◆ What the task requires: Retype these lines and no others: the line holding "Reconstruct this image", the line holding "PI = math.pi", and all lines between them. Pictures stay out.

◆ Listed entries:
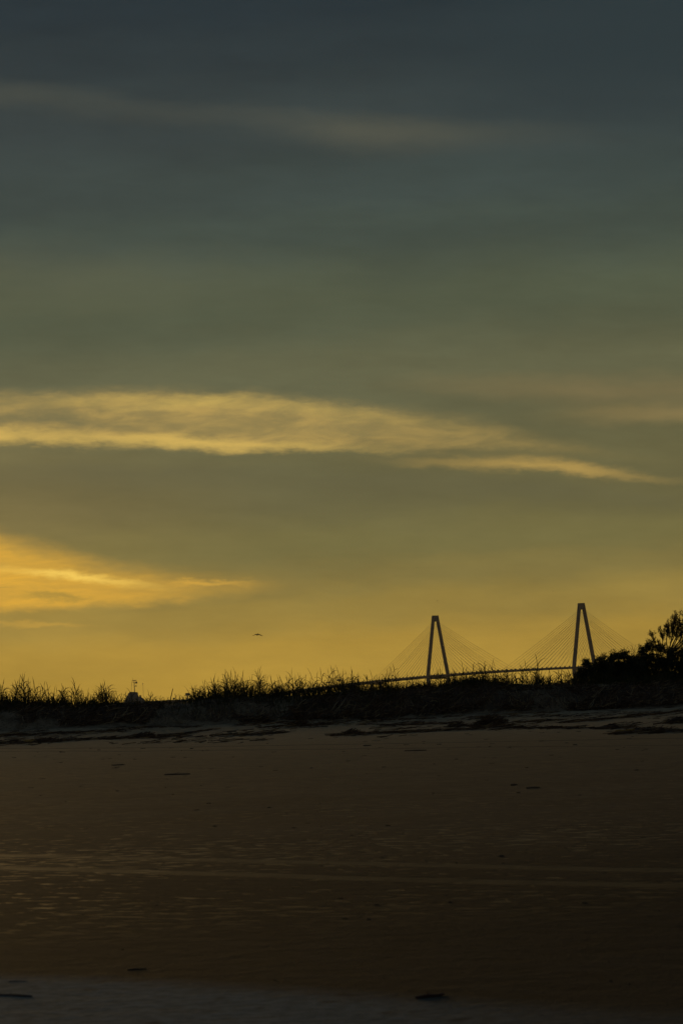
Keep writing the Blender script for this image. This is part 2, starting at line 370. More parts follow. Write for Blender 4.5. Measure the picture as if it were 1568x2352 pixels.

* * *

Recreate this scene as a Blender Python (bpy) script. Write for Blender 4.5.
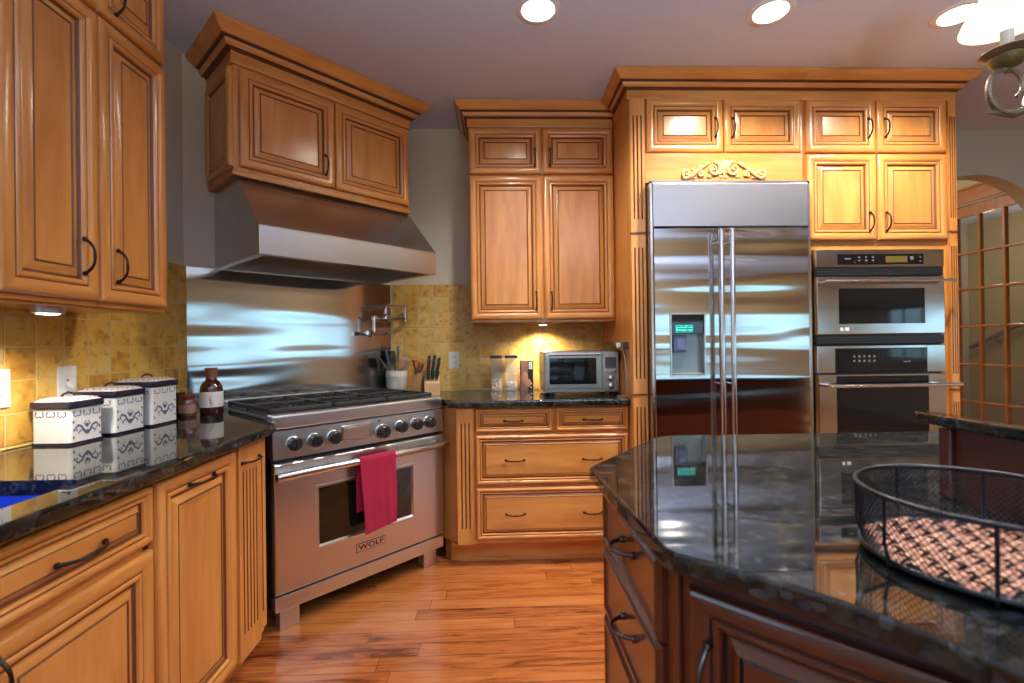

==

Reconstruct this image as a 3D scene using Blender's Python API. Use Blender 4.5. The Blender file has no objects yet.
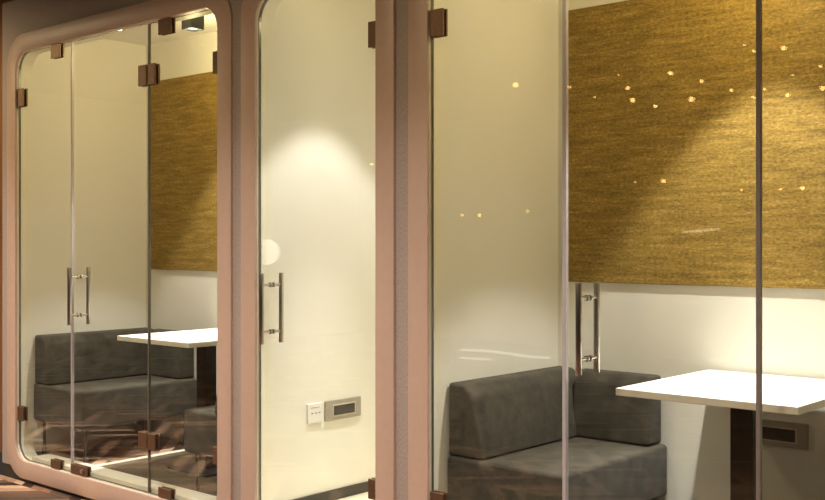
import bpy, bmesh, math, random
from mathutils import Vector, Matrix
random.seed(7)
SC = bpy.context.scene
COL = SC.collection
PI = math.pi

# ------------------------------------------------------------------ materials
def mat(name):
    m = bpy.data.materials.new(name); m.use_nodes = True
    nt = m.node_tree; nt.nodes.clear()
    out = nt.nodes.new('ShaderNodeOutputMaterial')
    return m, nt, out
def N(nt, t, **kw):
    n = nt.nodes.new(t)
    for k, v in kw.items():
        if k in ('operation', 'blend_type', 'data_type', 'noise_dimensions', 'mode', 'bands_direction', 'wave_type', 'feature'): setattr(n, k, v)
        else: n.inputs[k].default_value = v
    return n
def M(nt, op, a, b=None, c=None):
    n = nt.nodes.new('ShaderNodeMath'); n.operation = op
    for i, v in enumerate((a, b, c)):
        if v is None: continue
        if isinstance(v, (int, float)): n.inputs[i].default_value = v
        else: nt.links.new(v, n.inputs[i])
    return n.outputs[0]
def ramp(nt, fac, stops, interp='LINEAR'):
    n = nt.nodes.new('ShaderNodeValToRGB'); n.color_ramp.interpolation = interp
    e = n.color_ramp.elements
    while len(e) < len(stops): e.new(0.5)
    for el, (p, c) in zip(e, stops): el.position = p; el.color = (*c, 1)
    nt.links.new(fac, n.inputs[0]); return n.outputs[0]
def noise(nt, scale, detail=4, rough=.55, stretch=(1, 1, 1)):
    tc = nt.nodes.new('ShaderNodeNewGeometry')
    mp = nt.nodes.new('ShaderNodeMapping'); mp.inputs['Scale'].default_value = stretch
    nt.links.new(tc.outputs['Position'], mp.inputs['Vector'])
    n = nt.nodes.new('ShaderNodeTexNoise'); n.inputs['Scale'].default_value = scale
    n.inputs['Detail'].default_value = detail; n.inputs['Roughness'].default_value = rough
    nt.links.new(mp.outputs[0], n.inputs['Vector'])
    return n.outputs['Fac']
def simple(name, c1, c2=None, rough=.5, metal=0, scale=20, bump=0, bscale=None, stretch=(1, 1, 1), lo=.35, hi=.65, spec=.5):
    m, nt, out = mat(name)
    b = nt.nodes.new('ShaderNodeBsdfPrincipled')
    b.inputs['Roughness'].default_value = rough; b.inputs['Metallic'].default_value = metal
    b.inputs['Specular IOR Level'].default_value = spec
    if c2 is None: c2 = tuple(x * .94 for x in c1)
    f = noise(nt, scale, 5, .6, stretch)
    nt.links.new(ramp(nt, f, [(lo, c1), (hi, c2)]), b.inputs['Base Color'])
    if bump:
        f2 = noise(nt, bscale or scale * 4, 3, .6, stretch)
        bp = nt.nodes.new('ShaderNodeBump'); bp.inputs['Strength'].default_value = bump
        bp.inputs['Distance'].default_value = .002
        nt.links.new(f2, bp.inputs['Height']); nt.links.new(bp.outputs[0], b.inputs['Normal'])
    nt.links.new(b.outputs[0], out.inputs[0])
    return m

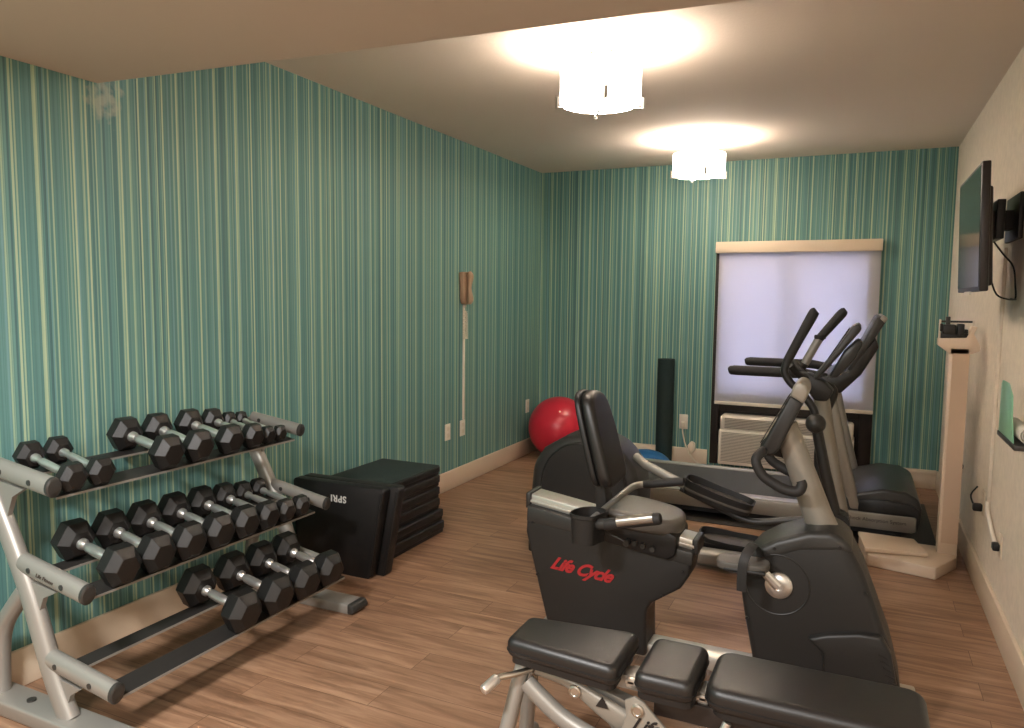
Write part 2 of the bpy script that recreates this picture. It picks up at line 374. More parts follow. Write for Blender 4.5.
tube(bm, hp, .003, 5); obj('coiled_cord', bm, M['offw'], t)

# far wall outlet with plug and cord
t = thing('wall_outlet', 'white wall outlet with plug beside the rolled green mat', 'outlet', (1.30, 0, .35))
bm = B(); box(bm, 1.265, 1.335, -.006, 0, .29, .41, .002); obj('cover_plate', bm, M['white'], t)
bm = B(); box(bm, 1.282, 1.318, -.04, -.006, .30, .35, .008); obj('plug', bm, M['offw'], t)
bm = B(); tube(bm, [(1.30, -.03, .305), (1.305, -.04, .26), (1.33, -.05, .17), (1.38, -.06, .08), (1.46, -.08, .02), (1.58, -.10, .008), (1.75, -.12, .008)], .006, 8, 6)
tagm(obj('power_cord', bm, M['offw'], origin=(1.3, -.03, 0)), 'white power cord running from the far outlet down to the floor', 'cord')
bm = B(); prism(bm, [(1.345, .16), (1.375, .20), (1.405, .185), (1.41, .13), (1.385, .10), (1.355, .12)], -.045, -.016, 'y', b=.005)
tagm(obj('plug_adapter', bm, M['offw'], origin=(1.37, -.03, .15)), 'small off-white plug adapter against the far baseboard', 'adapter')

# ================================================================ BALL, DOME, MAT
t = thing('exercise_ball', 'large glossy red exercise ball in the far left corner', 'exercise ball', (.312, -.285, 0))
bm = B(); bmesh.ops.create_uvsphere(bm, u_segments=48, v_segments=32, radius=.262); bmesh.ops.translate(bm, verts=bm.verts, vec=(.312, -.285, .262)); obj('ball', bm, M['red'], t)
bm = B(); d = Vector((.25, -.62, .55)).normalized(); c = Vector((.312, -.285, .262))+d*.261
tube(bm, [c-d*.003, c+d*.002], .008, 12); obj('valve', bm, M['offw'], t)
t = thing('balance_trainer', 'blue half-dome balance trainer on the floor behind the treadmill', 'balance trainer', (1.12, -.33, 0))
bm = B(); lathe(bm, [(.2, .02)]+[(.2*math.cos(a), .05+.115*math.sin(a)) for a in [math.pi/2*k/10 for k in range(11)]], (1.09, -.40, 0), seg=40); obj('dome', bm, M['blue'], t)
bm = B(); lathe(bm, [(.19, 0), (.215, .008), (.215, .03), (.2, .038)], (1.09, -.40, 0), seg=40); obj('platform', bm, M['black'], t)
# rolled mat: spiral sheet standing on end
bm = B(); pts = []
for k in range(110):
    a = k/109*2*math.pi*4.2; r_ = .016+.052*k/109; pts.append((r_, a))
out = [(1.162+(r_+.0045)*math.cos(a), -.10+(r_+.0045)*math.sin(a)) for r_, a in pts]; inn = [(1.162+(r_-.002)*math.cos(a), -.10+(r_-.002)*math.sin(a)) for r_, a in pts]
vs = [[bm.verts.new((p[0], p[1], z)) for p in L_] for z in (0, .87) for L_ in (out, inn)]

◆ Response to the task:
Reconstruct this image as a 3D scene using Blender's Python API. Use Blender 4.5. The Blender file has no objects yet.
import bpy, bmesh, math, random
from mathutils import Vector, Matrix
random.seed(7)
SC = bpy.context.scene
COL = SC.collection
PI = math.pi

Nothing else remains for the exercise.